··· Data shown ···

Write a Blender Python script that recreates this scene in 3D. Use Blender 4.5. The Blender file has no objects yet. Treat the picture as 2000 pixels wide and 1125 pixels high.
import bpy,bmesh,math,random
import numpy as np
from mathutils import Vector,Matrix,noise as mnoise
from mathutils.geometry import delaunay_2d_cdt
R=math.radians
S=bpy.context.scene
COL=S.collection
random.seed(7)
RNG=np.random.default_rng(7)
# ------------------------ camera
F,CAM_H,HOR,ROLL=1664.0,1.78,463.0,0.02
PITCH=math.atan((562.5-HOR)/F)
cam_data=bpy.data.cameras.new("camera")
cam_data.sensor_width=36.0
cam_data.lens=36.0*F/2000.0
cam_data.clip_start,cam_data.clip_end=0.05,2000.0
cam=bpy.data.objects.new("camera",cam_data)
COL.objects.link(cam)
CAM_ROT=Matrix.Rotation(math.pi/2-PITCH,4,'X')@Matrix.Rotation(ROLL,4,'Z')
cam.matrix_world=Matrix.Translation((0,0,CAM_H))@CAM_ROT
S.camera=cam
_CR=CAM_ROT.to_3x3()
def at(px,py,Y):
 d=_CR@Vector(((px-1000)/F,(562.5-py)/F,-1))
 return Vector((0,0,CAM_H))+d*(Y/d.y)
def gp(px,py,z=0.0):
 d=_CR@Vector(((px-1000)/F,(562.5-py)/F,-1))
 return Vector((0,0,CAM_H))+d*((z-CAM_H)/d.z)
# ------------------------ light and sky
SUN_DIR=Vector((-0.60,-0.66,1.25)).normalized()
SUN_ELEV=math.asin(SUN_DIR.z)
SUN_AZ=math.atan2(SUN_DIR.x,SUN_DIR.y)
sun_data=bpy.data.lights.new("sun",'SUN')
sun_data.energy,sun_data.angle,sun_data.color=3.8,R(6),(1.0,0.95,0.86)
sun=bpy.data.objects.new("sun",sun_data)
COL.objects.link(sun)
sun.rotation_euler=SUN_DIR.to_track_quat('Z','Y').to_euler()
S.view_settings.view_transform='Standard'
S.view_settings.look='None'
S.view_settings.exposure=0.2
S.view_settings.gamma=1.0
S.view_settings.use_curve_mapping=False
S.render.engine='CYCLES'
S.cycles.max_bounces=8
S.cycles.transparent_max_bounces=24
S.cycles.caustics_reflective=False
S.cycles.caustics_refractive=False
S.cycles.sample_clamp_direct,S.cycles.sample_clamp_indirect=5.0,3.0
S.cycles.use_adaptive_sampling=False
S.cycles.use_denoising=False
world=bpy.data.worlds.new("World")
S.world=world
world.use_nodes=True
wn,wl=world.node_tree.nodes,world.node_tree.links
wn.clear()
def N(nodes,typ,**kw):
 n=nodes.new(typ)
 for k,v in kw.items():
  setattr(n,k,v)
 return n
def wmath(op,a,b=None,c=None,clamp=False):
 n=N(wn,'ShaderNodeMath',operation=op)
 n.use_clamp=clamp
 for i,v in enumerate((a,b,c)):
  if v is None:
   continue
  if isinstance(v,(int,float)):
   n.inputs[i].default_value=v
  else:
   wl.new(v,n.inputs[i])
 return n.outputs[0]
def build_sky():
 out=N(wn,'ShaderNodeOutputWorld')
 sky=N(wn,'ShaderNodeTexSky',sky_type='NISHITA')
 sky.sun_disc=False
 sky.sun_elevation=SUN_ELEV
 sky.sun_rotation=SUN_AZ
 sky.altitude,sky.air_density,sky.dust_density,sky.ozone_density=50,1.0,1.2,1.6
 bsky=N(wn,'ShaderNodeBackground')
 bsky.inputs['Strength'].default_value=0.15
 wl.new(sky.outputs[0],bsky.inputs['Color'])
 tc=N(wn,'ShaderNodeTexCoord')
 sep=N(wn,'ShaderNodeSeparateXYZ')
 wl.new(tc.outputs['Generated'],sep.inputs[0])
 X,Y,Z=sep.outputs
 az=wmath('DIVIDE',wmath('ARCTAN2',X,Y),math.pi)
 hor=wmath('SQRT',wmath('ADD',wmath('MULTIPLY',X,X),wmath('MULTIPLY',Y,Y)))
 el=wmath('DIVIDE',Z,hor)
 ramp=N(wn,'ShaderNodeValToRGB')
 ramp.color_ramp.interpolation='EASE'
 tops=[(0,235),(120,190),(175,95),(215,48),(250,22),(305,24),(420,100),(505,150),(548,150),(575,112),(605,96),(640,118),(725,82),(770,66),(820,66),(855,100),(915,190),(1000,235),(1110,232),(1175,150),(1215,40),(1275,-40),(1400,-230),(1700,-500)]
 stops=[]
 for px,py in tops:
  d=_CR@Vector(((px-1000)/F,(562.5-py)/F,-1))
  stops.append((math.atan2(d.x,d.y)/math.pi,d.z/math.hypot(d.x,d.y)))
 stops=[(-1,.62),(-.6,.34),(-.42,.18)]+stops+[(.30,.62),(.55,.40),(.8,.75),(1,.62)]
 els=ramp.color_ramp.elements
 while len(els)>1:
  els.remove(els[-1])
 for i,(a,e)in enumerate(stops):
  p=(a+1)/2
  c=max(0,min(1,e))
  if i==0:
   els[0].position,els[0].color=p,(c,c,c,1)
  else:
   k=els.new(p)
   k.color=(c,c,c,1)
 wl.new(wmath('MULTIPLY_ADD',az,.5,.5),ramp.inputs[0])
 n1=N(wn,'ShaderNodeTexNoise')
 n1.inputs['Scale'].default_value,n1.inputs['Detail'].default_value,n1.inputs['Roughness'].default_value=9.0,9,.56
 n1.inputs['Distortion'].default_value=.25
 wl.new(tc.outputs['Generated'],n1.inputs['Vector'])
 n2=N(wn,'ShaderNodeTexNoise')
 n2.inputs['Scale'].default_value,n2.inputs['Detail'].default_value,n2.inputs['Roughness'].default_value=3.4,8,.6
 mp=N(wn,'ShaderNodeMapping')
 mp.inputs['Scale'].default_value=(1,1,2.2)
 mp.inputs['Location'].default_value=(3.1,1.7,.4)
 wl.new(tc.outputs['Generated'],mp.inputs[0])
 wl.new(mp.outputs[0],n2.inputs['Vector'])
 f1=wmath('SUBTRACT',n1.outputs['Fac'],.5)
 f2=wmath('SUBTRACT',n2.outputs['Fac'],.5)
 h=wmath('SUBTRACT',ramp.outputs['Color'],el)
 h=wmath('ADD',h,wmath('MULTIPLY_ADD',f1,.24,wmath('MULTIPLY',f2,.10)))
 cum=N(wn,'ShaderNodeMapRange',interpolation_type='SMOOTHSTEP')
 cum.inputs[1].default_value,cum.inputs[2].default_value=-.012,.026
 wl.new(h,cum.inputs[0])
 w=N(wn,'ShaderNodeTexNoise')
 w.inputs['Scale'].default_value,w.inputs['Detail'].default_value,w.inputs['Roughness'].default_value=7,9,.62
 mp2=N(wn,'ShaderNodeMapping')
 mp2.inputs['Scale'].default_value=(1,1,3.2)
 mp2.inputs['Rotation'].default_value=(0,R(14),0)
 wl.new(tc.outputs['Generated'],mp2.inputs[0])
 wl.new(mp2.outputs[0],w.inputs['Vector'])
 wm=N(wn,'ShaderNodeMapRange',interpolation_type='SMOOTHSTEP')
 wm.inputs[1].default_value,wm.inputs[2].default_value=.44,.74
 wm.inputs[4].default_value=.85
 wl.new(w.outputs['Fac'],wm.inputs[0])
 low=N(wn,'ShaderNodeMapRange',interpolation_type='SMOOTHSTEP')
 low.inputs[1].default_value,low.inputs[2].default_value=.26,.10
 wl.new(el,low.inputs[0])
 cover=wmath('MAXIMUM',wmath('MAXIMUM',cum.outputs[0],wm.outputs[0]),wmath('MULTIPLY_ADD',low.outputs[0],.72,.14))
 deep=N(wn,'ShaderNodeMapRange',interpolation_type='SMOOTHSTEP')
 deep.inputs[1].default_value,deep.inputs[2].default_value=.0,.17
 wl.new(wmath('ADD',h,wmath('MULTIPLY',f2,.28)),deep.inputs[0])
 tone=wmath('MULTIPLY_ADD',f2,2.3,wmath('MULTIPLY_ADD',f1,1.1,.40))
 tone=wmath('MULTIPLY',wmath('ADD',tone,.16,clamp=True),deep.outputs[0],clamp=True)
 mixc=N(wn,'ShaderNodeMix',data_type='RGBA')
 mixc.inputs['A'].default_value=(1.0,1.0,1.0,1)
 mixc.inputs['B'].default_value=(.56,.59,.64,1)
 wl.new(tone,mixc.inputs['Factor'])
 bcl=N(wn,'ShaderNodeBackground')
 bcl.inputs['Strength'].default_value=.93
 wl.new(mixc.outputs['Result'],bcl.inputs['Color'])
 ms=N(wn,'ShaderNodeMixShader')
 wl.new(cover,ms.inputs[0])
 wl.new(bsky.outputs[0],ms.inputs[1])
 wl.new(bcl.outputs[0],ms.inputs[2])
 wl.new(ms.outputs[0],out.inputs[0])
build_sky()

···

Do this |
From the material above, gather all lines that include the string "scene" and copy them.

Output below |
Write a Blender Python script that recreates this scene in 3D. Use Blender 4.5. The Blender file has no objects yet. Treat the picture as 2000 pixels wide and 1125 pixels high.
S=bpy.context.scene